Father’s Day this year was really different. Our girls were both in Colorado and it’s the
first time both were absent.
My Dad died two years ago so there wasn’t our normal yearly family
get together.
Chuck and I went to
the beach in the morning and when we got home I didn’t feel very good and was extremely
tired. I had to sleep.
Later in the evening when I was using the computer I saw
this photo and really looked at it. I
could almost remember when it was taken.
I leaned on my Daddy, with my cheek resting on his face. Remembering, I could almost smell him and
feel his hair touching me. I know it’s
hard to see it in the picture but my eyes are closed and I remember thinking
how very much I loved him, at that moment, and what a big, tall, strong,
handsome, Daddy I thought he was.
Tuesday, after visiting with friends, I stopped at the
cemetery. I had planned to go on
father’s day but after the beach and not feeling well I just didn’t make
it.
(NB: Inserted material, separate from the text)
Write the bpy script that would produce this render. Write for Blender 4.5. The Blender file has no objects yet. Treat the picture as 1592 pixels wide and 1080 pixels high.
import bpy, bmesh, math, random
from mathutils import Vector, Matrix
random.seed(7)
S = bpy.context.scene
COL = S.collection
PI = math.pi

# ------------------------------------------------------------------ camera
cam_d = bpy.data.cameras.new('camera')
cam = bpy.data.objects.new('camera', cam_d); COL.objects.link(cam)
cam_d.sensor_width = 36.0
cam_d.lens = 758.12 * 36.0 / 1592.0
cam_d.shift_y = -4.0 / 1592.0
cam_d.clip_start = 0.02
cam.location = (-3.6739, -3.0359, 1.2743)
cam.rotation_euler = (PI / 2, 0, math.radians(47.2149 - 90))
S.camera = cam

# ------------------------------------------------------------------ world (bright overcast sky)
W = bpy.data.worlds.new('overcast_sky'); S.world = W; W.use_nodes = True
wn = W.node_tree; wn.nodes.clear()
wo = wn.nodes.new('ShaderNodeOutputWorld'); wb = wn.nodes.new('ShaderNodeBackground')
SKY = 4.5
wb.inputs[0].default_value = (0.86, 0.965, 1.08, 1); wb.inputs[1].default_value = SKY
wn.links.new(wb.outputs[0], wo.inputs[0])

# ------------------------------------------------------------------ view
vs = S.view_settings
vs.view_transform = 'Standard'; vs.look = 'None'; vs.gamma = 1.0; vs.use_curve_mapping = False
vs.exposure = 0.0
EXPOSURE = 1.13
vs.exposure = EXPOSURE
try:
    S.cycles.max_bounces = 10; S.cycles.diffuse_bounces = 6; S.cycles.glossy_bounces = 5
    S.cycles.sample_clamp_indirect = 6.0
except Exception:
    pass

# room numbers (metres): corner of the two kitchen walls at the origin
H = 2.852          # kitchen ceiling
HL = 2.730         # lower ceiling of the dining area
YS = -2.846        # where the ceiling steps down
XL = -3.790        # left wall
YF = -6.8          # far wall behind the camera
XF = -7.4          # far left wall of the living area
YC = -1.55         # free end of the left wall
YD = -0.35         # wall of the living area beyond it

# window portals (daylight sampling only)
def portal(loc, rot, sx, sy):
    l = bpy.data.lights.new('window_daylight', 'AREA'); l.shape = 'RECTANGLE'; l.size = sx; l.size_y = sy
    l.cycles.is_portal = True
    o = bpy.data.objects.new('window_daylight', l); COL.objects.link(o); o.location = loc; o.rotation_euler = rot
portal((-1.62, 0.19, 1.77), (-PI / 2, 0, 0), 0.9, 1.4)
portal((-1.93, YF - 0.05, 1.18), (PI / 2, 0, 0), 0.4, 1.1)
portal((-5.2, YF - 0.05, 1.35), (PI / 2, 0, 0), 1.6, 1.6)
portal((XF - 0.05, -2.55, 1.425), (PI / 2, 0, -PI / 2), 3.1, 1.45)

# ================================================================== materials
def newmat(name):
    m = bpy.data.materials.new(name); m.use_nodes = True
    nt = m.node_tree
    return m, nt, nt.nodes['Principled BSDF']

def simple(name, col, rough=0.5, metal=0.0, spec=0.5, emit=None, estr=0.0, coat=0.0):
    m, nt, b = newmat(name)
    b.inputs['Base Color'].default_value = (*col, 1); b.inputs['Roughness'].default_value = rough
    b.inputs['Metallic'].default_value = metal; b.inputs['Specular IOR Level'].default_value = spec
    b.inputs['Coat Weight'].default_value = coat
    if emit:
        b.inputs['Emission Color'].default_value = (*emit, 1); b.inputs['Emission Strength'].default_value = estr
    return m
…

It was my first time to go by
myself. I got so emotional and the
feelings of missing him were so very strong and painful. On the computer at night, I saw this picture
again and all the memories came flooding back again.
If your Dad’s still here, enjoy any time you have with
him. Have no regrets when his time to go
home comes. Make good memories. Let him know how much you love him. I know my Dad knows but to be able to hug him
and tell him in person - I really – really - miss him.
1 comment:
What a sweet expression on your face; I can see every emotion you described, there.